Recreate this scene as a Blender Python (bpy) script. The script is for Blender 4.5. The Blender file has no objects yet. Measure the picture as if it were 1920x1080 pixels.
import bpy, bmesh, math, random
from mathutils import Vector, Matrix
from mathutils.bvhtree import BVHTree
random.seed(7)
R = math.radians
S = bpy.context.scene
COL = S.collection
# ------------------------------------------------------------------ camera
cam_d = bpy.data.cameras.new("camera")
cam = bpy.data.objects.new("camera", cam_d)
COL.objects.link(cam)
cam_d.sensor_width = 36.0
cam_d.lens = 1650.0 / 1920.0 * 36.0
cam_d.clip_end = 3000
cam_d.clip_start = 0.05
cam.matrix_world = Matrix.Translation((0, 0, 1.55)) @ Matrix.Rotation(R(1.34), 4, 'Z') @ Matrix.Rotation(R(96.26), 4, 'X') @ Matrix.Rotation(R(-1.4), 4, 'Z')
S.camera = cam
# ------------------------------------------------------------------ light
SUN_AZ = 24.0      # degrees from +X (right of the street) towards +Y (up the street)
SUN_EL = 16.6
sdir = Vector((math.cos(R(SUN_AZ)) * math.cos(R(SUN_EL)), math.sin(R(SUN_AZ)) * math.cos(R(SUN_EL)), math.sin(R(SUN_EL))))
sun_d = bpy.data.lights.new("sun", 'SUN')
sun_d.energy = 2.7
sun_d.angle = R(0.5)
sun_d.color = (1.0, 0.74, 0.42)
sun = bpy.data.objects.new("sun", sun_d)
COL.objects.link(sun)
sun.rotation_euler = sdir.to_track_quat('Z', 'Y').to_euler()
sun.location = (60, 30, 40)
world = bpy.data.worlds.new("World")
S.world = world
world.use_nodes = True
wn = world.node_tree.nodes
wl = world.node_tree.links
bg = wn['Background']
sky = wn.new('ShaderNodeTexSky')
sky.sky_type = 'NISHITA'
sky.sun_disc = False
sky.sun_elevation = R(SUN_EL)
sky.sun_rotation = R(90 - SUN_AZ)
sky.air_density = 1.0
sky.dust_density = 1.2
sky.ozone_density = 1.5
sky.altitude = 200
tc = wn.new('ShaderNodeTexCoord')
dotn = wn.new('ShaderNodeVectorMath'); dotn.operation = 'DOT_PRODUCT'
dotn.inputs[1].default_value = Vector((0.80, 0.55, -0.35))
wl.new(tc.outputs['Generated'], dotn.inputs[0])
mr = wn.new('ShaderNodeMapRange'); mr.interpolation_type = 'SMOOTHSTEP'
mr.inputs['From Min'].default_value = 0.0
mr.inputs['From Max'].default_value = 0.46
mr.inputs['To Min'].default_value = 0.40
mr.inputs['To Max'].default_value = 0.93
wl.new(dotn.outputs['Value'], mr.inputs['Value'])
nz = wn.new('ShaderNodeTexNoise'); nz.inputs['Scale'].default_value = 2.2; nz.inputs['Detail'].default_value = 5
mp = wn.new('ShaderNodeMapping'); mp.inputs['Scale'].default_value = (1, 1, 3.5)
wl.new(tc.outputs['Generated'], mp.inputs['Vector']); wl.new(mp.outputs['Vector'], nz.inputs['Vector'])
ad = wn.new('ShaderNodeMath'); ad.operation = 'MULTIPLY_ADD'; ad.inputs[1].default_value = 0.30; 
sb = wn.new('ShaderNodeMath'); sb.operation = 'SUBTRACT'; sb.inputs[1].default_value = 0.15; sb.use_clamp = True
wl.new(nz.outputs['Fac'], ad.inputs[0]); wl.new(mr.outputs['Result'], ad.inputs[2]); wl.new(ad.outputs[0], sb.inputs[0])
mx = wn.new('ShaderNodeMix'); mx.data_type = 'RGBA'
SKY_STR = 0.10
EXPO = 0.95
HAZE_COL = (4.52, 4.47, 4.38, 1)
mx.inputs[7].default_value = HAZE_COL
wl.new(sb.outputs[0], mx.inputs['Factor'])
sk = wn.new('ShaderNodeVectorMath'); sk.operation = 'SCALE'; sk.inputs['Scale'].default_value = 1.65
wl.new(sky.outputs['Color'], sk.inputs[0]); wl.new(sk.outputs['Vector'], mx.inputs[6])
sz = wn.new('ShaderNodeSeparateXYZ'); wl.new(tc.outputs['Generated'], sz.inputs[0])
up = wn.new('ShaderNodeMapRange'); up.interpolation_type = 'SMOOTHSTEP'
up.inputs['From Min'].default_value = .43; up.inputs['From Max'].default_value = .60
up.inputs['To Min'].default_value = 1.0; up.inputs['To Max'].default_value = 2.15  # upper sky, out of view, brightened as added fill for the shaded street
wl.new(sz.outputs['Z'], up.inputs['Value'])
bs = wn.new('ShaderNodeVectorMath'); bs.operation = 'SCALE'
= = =
**OBJECTIVE**
Copy all of the data exactly.

**PROBLEM SOLUTION**
Recreate this scene as a Blender Python (bpy) script. The script is for Blender 4.5. The Blender file has no objects yet. Measure the picture as if it were 1920x1080 pixels.
import bpy, bmesh, math, random
from mathutils import Vector, Matrix
from mathutils.bvhtree import BVHTree
random.seed(7)
R = math.radians
S = bpy.context.scene
COL = S.collection
# ------------------------------------------------------------------ camera
cam_d = bpy.data.cameras.new("camera")
cam = bpy.data.objects.new("camera", cam_d)
COL.objects.link(cam)
cam_d.sensor_width = 36.0
cam_d.lens = 1650.0 / 1920.0 * 36.0
cam_d.clip_end = 3000
cam_d.clip_start = 0.05
cam.matrix_world = Matrix.Translation((0, 0, 1.55)) @ Matrix.Rotation(R(1.34), 4, 'Z') @ Matrix.Rotation(R(96.26), 4, 'X') @ Matrix.Rotation(R(-1.4), 4, 'Z')
S.camera = cam
# ------------------------------------------------------------------ light
SUN_AZ = 24.0      # degrees from +X (right of the street) towards +Y (up the street)
SUN_EL = 16.6
sdir = Vector((math.cos(R(SUN_AZ)) * math.cos(R(SUN_EL)), math.sin(R(SUN_AZ)) * math.cos(R(SUN_EL)), math.sin(R(SUN_EL))))
sun_d = bpy.data.lights.new("sun", 'SUN')
sun_d.energy = 2.7
sun_d.angle = R(0.5)
sun_d.color = (1.0, 0.74, 0.42)
sun = bpy.data.objects.new("sun", sun_d)
COL.objects.link(sun)
sun.rotation_euler = sdir.to_track_quat('Z', 'Y').to_euler()
sun.location = (60, 30, 40)
world = bpy.data.worlds.new("World")
S.world = world
world.use_nodes = True
wn = world.node_tree.nodes
wl = world.node_tree.links
bg = wn['Background']
sky = wn.new('ShaderNodeTexSky')
sky.sky_type = 'NISHITA'
sky.sun_disc = False
sky.sun_elevation = R(SUN_EL)
sky.sun_rotation = R(90 - SUN_AZ)
sky.air_density = 1.0
sky.dust_density = 1.2
sky.ozone_density = 1.5
sky.altitude = 200
tc = wn.new('ShaderNodeTexCoord')
dotn = wn.new('ShaderNodeVectorMath'); dotn.operation = 'DOT_PRODUCT'
dotn.inputs[1].default_value = Vector((0.80, 0.55, -0.35))
wl.new(tc.outputs['Generated'], dotn.inputs[0])
mr = wn.new('ShaderNodeMapRange'); mr.interpolation_type = 'SMOOTHSTEP'
mr.inputs['From Min'].default_value = 0.0
mr.inputs['From Max'].default_value = 0.46
mr.inputs['To Min'].default_value = 0.40
mr.inputs['To Max'].default_value = 0.93
wl.new(dotn.outputs['Value'], mr.inputs['Value'])
nz = wn.new('ShaderNodeTexNoise'); nz.inputs['Scale'].default_value = 2.2; nz.inputs['Detail'].default_value = 5
mp = wn.new('ShaderNodeMapping'); mp.inputs['Scale'].default_value = (1, 1, 3.5)
wl.new(tc.outputs['Generated'], mp.inputs['Vector']); wl.new(mp.outputs['Vector'], nz.inputs['Vector'])
ad = wn.new('ShaderNodeMath'); ad.operation = 'MULTIPLY_ADD'; ad.inputs[1].default_value = 0.30; 
sb = wn.new('ShaderNodeMath'); sb.operation = 'SUBTRACT'; sb.inputs[1].default_value = 0.15; sb.use_clamp = True
wl.new(nz.outputs['Fac'], ad.inputs[0]); wl.new(mr.outputs['Result'], ad.inputs[2]); wl.new(ad.outputs[0], sb.inputs[0])
mx = wn.new('ShaderNodeMix'); mx.data_type = 'RGBA'
SKY_STR = 0.10
EXPO = 0.95
HAZE_COL = (4.52, 4.47, 4.38, 1)
mx.inputs[7].default_value = HAZE_COL
wl.new(sb.outputs[0], mx.inputs['Factor'])
sk = wn.new('ShaderNodeVectorMath'); sk.operation = 'SCALE'; sk.inputs['Scale'].default_value = 1.65
wl.new(sky.outputs['Color'], sk.inputs[0]); wl.new(sk.outputs['Vector'], mx.inputs[6])
sz = wn.new('ShaderNodeSeparateXYZ'); wl.new(tc.outputs['Generated'], sz.inputs[0])
up = wn.new('ShaderNodeMapRange'); up.interpolation_type = 'SMOOTHSTEP'
up.inputs['From Min'].default_value = .43; up.inputs['From Max'].default_value = .60
up.inputs['To Min'].default_value = 1.0; up.inputs['To Max'].default_value = 2.15  # upper sky, out of view, brightened as added fill for the shaded street
wl.new(sz.outputs['Z'], up.inputs['Value'])
bs = wn.new('ShaderNodeVectorMath'); bs.operation = 'SCALE'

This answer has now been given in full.